Dive Brief:
- Vermont-based Good Point Recycling is questioning the findings and motives of the latest report on e-waste exports from Seattle-based Basel Action Network (BAN), as reported by Recycling Today.
- The company's CEO, Robert Ingenthron, said that his operation was targeted for being critical of BAN in the past. BAN claims to have tracked a printer handled by the company to an unregulated facility in Hong Kong, though Ingenthron disputes the details on this.
- In addition to questioning their statistical representations, Ingenthron's biggest complaint is that he feels BAN mischaracterizes many overseas recycling facilities as being unsafe when that may not be the case.
Dive Insight:
BAN's most recent report, "Scam Recycling: e-Dumping on Asia by US Recyclers," contends that 40% of the devices it tracked went to “highly polluting and unsafe operations in developing countries — mostly in Asia." The report highlights Hong Kong and mainland China in particular and calls for the New Territories recycling area to be closed. The report also says that President Obama should sign an executive order preventing U.S. government e-waste from being exported, among other recommendations.

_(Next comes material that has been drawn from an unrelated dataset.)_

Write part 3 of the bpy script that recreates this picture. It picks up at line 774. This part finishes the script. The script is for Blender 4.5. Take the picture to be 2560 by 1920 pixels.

Ingenthron has responded to the report in multiple blog posts with further detail pushing back on the idea that the portion of material being exported is that large. In reference to a particular site he wrote, "to say it is representative of [all the others] is racist and insulting. Other devices went to places overseas anyone should be proud to work with."

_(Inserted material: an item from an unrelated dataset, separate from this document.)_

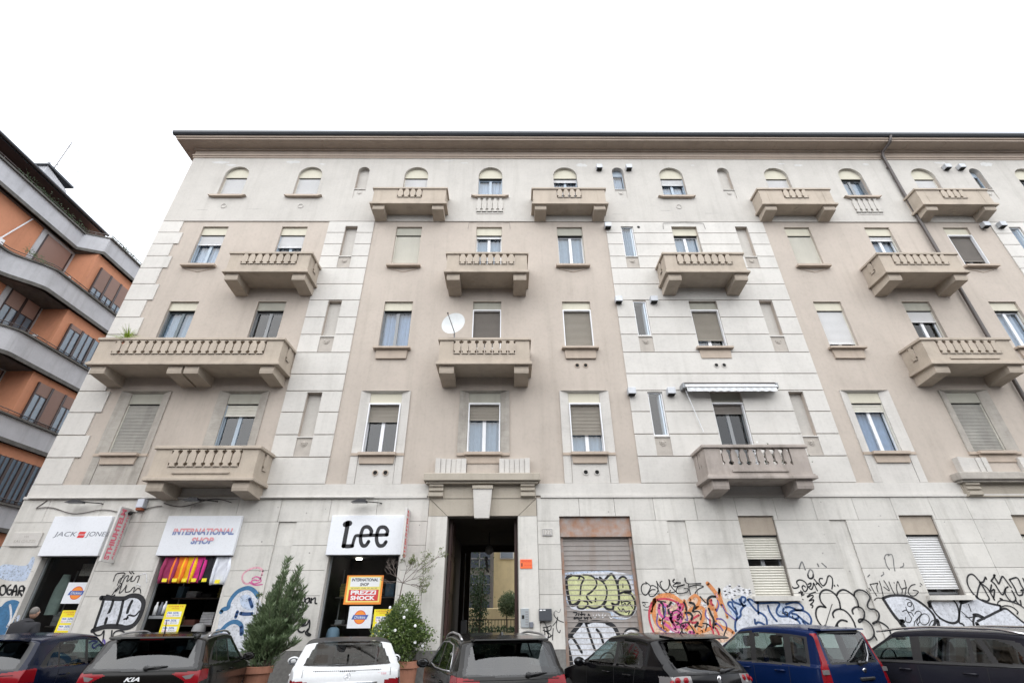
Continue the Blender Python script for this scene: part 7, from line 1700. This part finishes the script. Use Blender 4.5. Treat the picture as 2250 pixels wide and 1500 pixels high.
# 4 dark grey estate with rails in the middle
GRY = paint('dark_grey_paint', (.010, .0095, .009), metal=.5)
def x4(ex, ry, sf, T, part):
    ex('spoiler', GRY, lambda q: q.prism([(.50, 1.445), (.16, 1.415), (.15, 1.40), (.20, 1.385), (.50, 1.39)], 'x', -.56, .56)); wiper(ex, ry, .20, .985, .50, 1.0); gap_rear(ex, ry, [(-.72+.1*k, .93) for k in range(15)])
    ex('roof_aerial', M_trim, lambda q: q.prism([(.75, 1.445), (.90, 1.452), (.77, 1.49)], 'x', -.015, .015))
    for s in (-1, 1):
        pts = [(.60, 1.03), (.76, 1.19), (.98, 1.315), (1.5, 1.345), (2.1, 1.325), (2.45, 1.22), (2.86, .985), (2.0, .965), (1.2, .985), (.60, 1.01)]
        q = MB(); q.tube([(s*(sf(y, z)+.004), y, z) for y, z in pts], .009, 5); part(q, 'chrome_strip', M_rim, True)
car('dark grey crossover with curved roof rails in front of the entrance', (.10, 8.10, 0), rz(15), mod(HATCH, W=1.80, L=4.25, roofz=1.43, ws_z=(.98, 1.37), belt=(.985, .92), paint=GRY, extras=x4, rails=(.55, 2.1, M_rim), mirror=(2.75, .98),
    prof=[(0, .22, 'tail'), (-.03, .58, 'tail'), (.0, .93, 'bl'), (.36, 1.38, 'roof'), (.8, 1.43, 'roof'), (1.5, 1.45, 'roof'), (2.1, 1.41, 'ws'), (3.02, .96, 'hood'), (3.9, .82, 'nose'), (4.18, .64, 'nose'), (4.25, .3, 'nose')],
    bl_poly=[(0, .985), (.68, .995), (.58, 1.31), (.52, 1.345), (0, 1.345)], bl_rim=[(0, .965), (.73, .975), (.64, 1.33), (.55, 1.37), (0, 1.37)], rear_glass=glass('tinted_rear_glass', (.20, .23, .25), .085, .01, wave=.03)))
# 5 black hatchback with round lamps
BLK = paint('black_paint', (.003, .003, .004), metal=.1, rough=.25)
def x5(ex, ry, sf, T, part):
    ex('spoiler', BLK, lambda q: q.prism([(.62, 1.43), (.30, 1.405), (.22, 1.385), (.28, 1.37), (.62, 1.39)], 'x', -.54, .54)); wiper(ex, ry, .12, .965, .42, .985)
    for s in (-1, 1):
        for (x, z, r, mt_) in ((.54, .86, .05, M_tl), (.66, .855, .055, M_tl), (.60, .80, .045, M_tlc), (.74, .83, .045, M_tl)):
            ex('round_lamp', mt_, lambda q: q.ball((s*x, ry(x, z)+.012, z), (r, .028, r*.9), 14, 8), True)
    ex('badge', M_chr, lambda q: q.ball((-.0, ry(0, .86)-.002, .86), (.045, .012, .055), 14, 8), True)
    gap_rear(ex, ry, [(-.5+.1*k, .93) for k in range(11)]); ex('roof_aerial', M_trim, lambda q: q.tube([(0, .78, 1.43), (0, .62, 1.56)], [.009, .004], 5))
car('glossy black hatchback with round lamp clusters in front of the orange graffiti', (3.18, 8.70, 0), rz(21), mod(HATCH, W=1.73, L=4.15, roofz=1.42, belt=(.985, .915), ws_z=(.97, 1.36), paint=BLK, extras=x5, mirror=(2.62, .965), bow=.20, taper=.14,
    prof=[(0, .22, 'tail'), (-.03, .55, 'tail'), (.02, .93, 'bl'), (.60, 1.365, 'roof'), (1.0, 1.41, 'roof'), (1.5, 1.425, 'roof'), (2.0, 1.385, 'ws'), (2.95, .95, 'hood'), (3.8, .79, 'nose'), (4.08, .62, 'nose'), (4.15, .3, 'nose')],
    bl_poly=[(0, .955), (.58, .975), (.60, 1.1), (.50, 1.32), (.45, 1.335), (0, 1.335)], bl_rim=[(0, .945), (.61, .96), (.63, 1.1), (.53, 1.34), (0, 1.355)], rear_glass=glass('brownish_rear_glass', (.16, .145, .13), .085, .01, wave=.03),
    dlo=[(.80, 1.02), (.86, 1.2), (1.1, 1.32), (1.6, 1.35), (2.1, 1.31), (2.75, .95), (.84, .96)],
    side=[[(.90, 1.02), (.94, 1.18), (1.1, 1.29), (1.58, 1.325), (1.58, .97)], [(1.66, .97), (1.66, 1.325), (2.02, 1.30), (2.55, 1.0), (2.55, .955)]],
    lamps=[('clear_lamp', [(.46, .92), (.47, .76), (.80, .74), (.92, .80), (.90, .90)], [(0, .77), (.20, .78), (.26, .88), (0, .90)])],
    seams=[(.98, .95, 1.12, .45), (1.62, .96, 1.62, .3), (2.55, .93, 2.6, .35)], handles=[(1.20, .86), (1.85, .86)], side_glass=[M_cgd, M_cg]))
# 6 blue small car with tall vertical lamps
BLU = paint('blue_paint', (.003, .012, .055), metal=.25)
def x6(ex, ry, sf, T, part):
    ex('spoiler', BLU, lambda q: q.prism([(.32, 1.515), (.10, 1.50), (.09, 1.48), (.32, 1.47)], 'x', -.54, .54))
    ex('rear_wiper', M_rim, lambda q: q.tube([(.22, ry(.22, 1.05)-.03, 1.04), (.38, ry(.38, 1.15)-.02, 1.13), (.50, ry(.50, 1.28)-.015, 1.28)], [.012, .009, .006], 5))
    wiper(ex, ry, .05, 1.03, .22, 1.035)
    for s in (-1, 1):
        ex('reversing_lamp', M_tlc, lambda q: q.box(s*.715-.06, s*.715+.06, ry(.70, .93)-.015, ry(.70, .93)+.02, .895, .955)); 
    ex('badge', M_chr, lambda q: q.ball((.10, ry(.1, .9)-.004, .93), (.05, .012, .03), 12, 8), True)
    ex('tailgate_handle', M_trim, lambda q: q.bbox(-.08, .26, ry(.1, .82)-.035, ry(.1, .82)+.01, .80, .84, .01))
car('small blue hatchback with tall upright red tail lamps', (5.64, 9.20, 0), rz(24), dict(W=1.60, L=3.54, belt=(.98, .95), cabin=(.2, 2.55), wheels=(.55, 2.85), wr=.29, ws_z=(1.0, 1.46), roofz=1.53, mirror=(2.3, 1.03), taper=.05, bow=.09, tumble=.20, paint=BLU, extras=x6, handle_mat=BLU,
    prof=[(0, .22, 'tail'), (-.03, .55, 'tail'), (.0, .98, 'bl'), (.15, 1.475, 'roof'), (.6, 1.525, 'roof'), (1.2, 1.545, 'roof'), (1.75, 1.50, 'ws'), (2.62, 1.03, 'hood'), (3.25, .88, 'nose'), (3.48, .65, 'nose'), (3.54, .3, 'nose')],
    bl_poly=[(0, 1.04), (.52, 1.05), (.52, 1.42), (.47, 1.44), (0, 1.445)], bl_rim=[(0, 1.01), (.565, 1.02), (.55, 1.44), (.5, 1.46), (0, 1.465)], rear_glass=M_cg,
    dlo=[(.30, 1.02), (.30, 1.40), (.55, 1.425), (1.2, 1.455), (1.8, 1.43), (2.5, .98), (.3, .98)],
    side=[[(.36, 1.03), (.36, 1.37), (.62, 1.39), (.62, 1.02)], [(.74, 1.01), (.74, 1.40), (1.2, 1.43), (1.34, 1.435), (1.34, 1.0)], [(1.46, 1.0), (1.46, 1.43), (1.74, 1.41), (2.25, 1.08), (2.25, 1.0)]],
    lamps=[('tail_lamp', [(.575, 1.44), (.640, 1.44), (.80, 1.0), (.86, .70), (.66, .70), (.615, 1.1)], [(-.1, .70), (.13, .70), (.13, 1.0), (.145, 1.25), (.17, 1.40), (-.1, 1.40)])], lamp_side=False,
    seams=[(.68, .97, .72, .4), (1.40, .98, 1.40, .3), (2.28, .98, 2.32, .35)], handles=[(.86, .90), (1.58, .90)], side_glass=[M_cgd, M_cg, M_cg]))
# 7 estate at the right edge
SLT = paint('slate_paint', (.016, .016, .022), metal=.5)
def x7(ex, ry, sf, T, part):
    ex('spoiler', SLT, lambda q: q.prism([(.40, 1.50), (.10, 1.48), (.10, 1.46), (.40, 1.46)], 'x', -.56, .56)); wiper(ex, ry, 0, 1.08, .3, 1.1)
    for s in (-1, 1): q = MB(); q.tube([(s*(sf(y, belt_)+.004), y, belt_) for y, belt_ in [(.55+.25*k, 1.055-.0265*.25*k*1.0) for k in range(10)]], .009, 5); part(q, 'waist_strip', M_trim, True)
car('slate grey estate car with a silver roof rail at the right edge', (8.07, 7.55, 0), rz(16), dict(W=1.82, L=4.65, belt=(1.06, .94), cabin=(.3, 3.5), wheels=(.95, 3.6), wr=.33, ws_z=(1.0, 1.42), roofz=1.48, mirror=(3.15, 1.0), taper=.08, tumble=.30, paint=SLT, extras=x7, rails=(.40, 2.75, M_chr),
    prof=[(0, .22, 'tail'), (-.03, .6, 'tail'), (.02, 1.0, 'bl'), (.30, 1.44, 'roof'), (.8, 1.485, 'roof'), (1.8, 1.50, 'roof'), (2.5, 1.455, 'ws'), (3.45, .98, 'hood'), (4.25, .84, 'nose'), (4.57, .64, 'nose'), (4.65, .3, 'nose')],
    bl_poly=[(0, 1.05), (.6, 1.06), (.54, 1.38), (0, 1.41)], bl_rim=[(0, 1.02), (.66, 1.03), (.58, 1.42), (0, 1.44)],
    dlo=[(.36, 1.10), (.55, 1.35), (.8, 1.40), (1.8, 1.415), (2.5, 1.37), (3.35, .98), (.36, 1.02)],
    side=[[(.50, 1.10), (.64, 1.31), (.82, 1.365), (1.02, 1.375), (.86, 1.09)], [(.96, 1.085), (1.10, 1.375), (1.18, 1.38), (1.18, 1.075)], [(1.24, 1.07), (1.24, 1.38), (1.98, 1.385), (1.98, 1.055)], [(2.13, 1.05), (2.13, 1.385), (2.46, 1.345), (3.1, 1.04), (3.1, 1.02)]],
    lamps=[('tail_lamp', [(.50, .85), (.95, .85), (.95, 1.03), (.52, 1.0)], [(-.1, .85), (.30, .88), (.34, 1.02), (-.1, 1.03)])],
    seams=[(1.02, 1.05, 1.10, .5), (2.06, 1.02, 2.06, .3), (3.12, .98, 3.2, .35)], handles=[(1.28, .93), (2.28, .92)], side_glass=[M_cgd, M_cgd, M_cgd, M_cg]))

BAN has been very active in efforts to track e-waste to its final destination and the findings have led to damaging results for some recyclers this year. While companies such as IMS Electronics Recycling have disputed the organization's claims, others have apologized for their actions. Seattle-based Total Reclaim was recently fined $440,000 by the Washington Department of Ecology for illegal exporting and was also placed under investigation by Oregon's Department of Justice.